I guess my inner critic is so strong: as I begin to write, I can feel something goading me to stop as if telling me I’m not clever at this, and it is only for naturally talented people.

One of the most damaging things for people wanting to do any creative activity is the myth we are fed about “natural talent”.  It’s bullshit, to put it mildly.

I gave up writing for years because I had the belief (told to me by my father) that if I was talented, it would come easy, and the fact that it didn’t proved I had no talent and shouldn’t bother trying.

What a lie!

Some people find their niche sooner than others, the place where their unique style fits. Some people have more self-belief and confidence so the ideas flow easier because they aren’t censoring and blocking themselves. Some rare people do have a gift.

I find the 10,000 hour theory immensely reassuring. You know, the idea, that it takes EVERYONE, even the naturally talented, 10,000 hours of practice to truly achieve mastery? That’s a truth I can live with. There is no secret knowledge known only to a few, there is no special talent we either have or we haven’t, it’s a matter of keeping going, putting in the hours. Getting past the self-censorship helps too. It’s just a little easier for the “naturally talented” because they have the belief in themselves to push them on.

Each of us can offer something to the world no other person can- our unique voice and experience. When we can allow ourselves to believe that, putting in the work becomes easier. We’re less likely to be discouraged by resistance and those inner voices, and the outer voices too if we’re in an environment or with people  where our creativity is not supported.

The Artist’s Way works for many people because both these things are the whole point of the Morning Pages. We write, and we don’t censor. It takes time, but we bypass the inner critic and get to the truth we hold inside us.

TAW is one way, though not at all the only way. I’m not doing Morning Pages now, haven’t for ages, though I do get up at 5am most days and work on my story. Maybe I could try again, free writing without expectation, discover what the answers for this story are. They are already there, inside me, I just have to find them.

I need to take the pressure off and concentrate on the process of creating, not the outcome I want. I’m pushing myself to get this submission package together because I want another sub out there, not because the story is ready to send. 

I’m pushing to sub something just because it’s been too long since my
last sub, eight months. Not the best way to approach things! I have to slow down and  sub my best.

What I need to do is honour my writing process, finish the story first, then sub.
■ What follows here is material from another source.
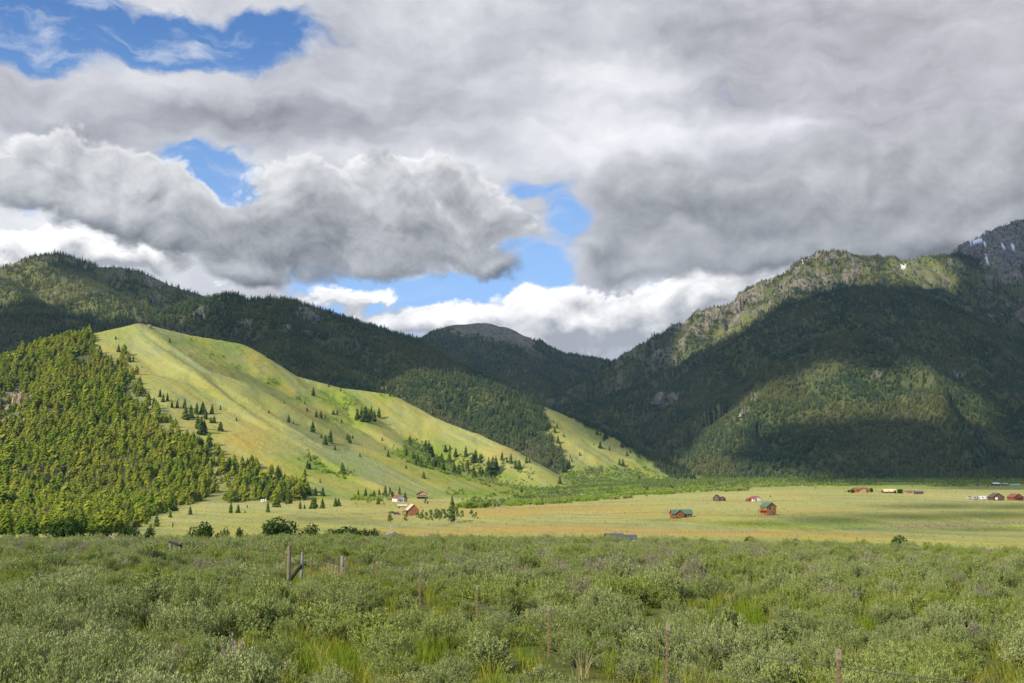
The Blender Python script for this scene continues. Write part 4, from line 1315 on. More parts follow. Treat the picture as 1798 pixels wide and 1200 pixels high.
def gable_walls(b, L, W, h, rh, mi=0, x0=0.0, y0=0.0, z0=-.6):
    l, w = L / 2, W / 2
    n = len(b.v)
    b.v += [(x0 + x, y0 + y, z) for z in (z0, h) for (x, y) in ((-l, -w), (l, -w), (l, w), (-l, w))] + [(x0 - l, y0, h + rh), (x0 + l, y0, h + rh)]
    b.t += [1.0] * 10
    for q in ((0, 1, 5, 4), (1, 2, 6, 9, 5), (2, 3, 7, 6), (3, 0, 4, 8, 7), (4, 5, 9, 8), (6, 7, 8, 9)):
        b.f.append(tuple(n + i for i in q))
        b.m.append(mi)


def gable_roof(b, L, W, h, rh, ov=.5, th=.16, mi=0, x0=0.0, y0=0.0):
    l, w = L / 2 + ov, W / 2
    s = rh / w
    e = w + ov
    for sg in (-1, 1):
        n = len(b.v)
        lo, hi = h - s * ov + .02, h + rh + .02
        for x in (-l, l):
            for (y, z) in ((sg * e, lo), (0, hi), (0, hi + th), (sg * e, lo + th)):
                b.v.append((x0 + x, y0 + y, z))
        b.t += [1.0] * 8
        for q in ((0, 1, 2, 3), (7, 6, 5, 4), (0, 4, 5, 1), (1, 5, 6, 2), (2, 6, 7, 3), (3, 7, 4, 0)):
            b.f.append(tuple(n + i for i in q))
            b.m.append(mi)


def opening(parent, name, x, y, z, w, h, axis, mat=None, frame=True):
    """A window or door on a wall; axis: which way it looks (local)."""
    b = MB()
    d = .08
    sx, sy = (w, d) if axis in ('-y', '+y') else (d, w)
    b.box(x, y, z, sx, sy, h)
    o = b.build(name, mat or M_GLASS, parent)
    if frame:
        f = MB()
        k = .09
        nx, ny = {'-y': (0, -.03), '+y': (0, .03), '+x': (.03, 0), '-x': (-.03, 0)}[axis]
        if axis in ('-y', '+y'):
            f.box(x + nx, y + ny, z - k, w + 2 * k, d, k)
            f.box(x + nx, y + ny, z + h, w + 2 * k, d, k)
            f.box(x - w / 2 - k / 2 + nx, y + ny, z, k, d, h)
            f.box(x + w / 2 + k / 2 + nx, y + ny, z, k, d, h)
        else:
            f.box(x + nx, y + ny, z - k, d, w + 2 * k, k)
            f.box(x + nx, y + ny, z + h, d, w + 2 * k, k)
            f.box(x + nx, y - w / 2 - k / 2 + ny, z, d, k, h)
            f.box(x + nx, y + w / 2 + k / 2 + ny, z, d, k, h)
        f.build('frame', M_TRIM, o)
    return o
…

I can’t rush that, all I can do is show up at the page and write the story. At least finish first draft before I try to put together a submission packet, so I know
what I have.

*sigh* I did want to do three subs this year. Something via slush,
something for New Voices in September (2011 just announced), and something for So You Think You Can Write in November.  Looks like it will only be two out of three unless I really get my finger out.

The paradox is, I think by pushing so hard, I’ve slowed myself down. I’ve spent so long worrying over the story and whether it works! If I’d used that time writing instead, I could have the bloody thing halfway written at least.

I recently read a great little book called The War of Art by Steven Pressfield. It’s all about the sneaky ways our own resistance undermines us. I think I just discovered another way!

The lesson for me here is- If I feel stuck, maybe I’m trying to push too hard. Maybe there’s a better way to do it.

I feel light, uplifted, and energised after deciding to stop pushing the synopsis and just keep writing. It could be I’m kidding myself and I’m just putting off subbing, of course. Or it could be that this is the best way forward for me right now.

This story is definitely getting subbed this year! But maybe it’s my SYTYCW entry, not the slushpile sub.